A few minutes into the speech, secretary of culture Roberto Alvim said, “The Brazilian art of the next decade will be heroic and it will be national, it’ll be endowed with great capacity for emotional involvement and deeply committed to the urgent aspirations of our people, or it will be nothing.”
The line is a slightly modified version of a Goebbels quote most likely taken from a biography of the Nazi propaganda minister by Peter Longerich, which was published in Brazil in 2014, according to the publication Journalistas Livres.
The original quote reads: “The German art of the next decade will be heroic, it will be steely-romantic, it will be factual and completely free of sentimentality, it will be national with great pathos and committed, or it will be nothing.”
The video also featured music from Lohengrin, Adolf Hitler’s favorite Wagner opera, which the Third Reich dictator even mentions by name in his autobiography, Mein Kampf.
The outrage after the release of his video was immediate. “It is outrageous and extremely revolting to see the rise of Nazi speech supported by the agenda of a far-right government in Brazil,” Rodrigo Moreira, a Brazilian visual artist based in New York, told Artnet News.

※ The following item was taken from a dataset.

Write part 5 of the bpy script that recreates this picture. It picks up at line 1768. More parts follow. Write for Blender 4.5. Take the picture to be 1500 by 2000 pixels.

Reactions across social media were similar. “What is next? Are Brazilian forces getting ready to invade Poland?” asked Rodrigo Zeidan, a business professor and Brazilian newspaper columnist, on Twitter.
In response to the criticism, Secretary Alvim took to Facebook hours after releasing the video to call any similarities to Goebbels’s words “a rhetorical coincidence.”
“There is nothing wrong with the phrase,” he wrote. “The whole speech was based on a nationalist ideal for Brazilian art, and there was a coincidence with a phrase from a speech by Goebbles… I did not quote it and never would.”
But by Friday morning, he was fired from his post, according to the Rio Times.
Alvim, a theater director, pledged last July to create a “cultural war machine” against progressive ideas. “I did not invent the cultural war,” he told AFP. “It has been brutally waged by the left for at least 30 years.”
Last April, after visiting Israel’s Yad Vashem Holocaust memorial, Brazilian President Jair Bolsonaro claimed that Nazis were leftists and that Holocaust crimes could be forgiven. In October, he was accused by anthropologists of encouraging a genocide against Brazil’s Indigenous peoples after one of the country’s leading experts on isolated and recently contacted groups was abruptly dismissed from Brazil’s indigenous affairs agency without reason.
And last January, Bolsonaro disbanded his country’s culture ministry, folding it into the ministry of citizenship.
“It’s a very dark time in Brazil,” Pedro Mendes, of the Brazilian art gallery Mendes Wood DM, told Artnet News.
In December, we reported that the leader of Brazil’s government arts agency, Dante Mantovani, is known as a conspiracy theorist.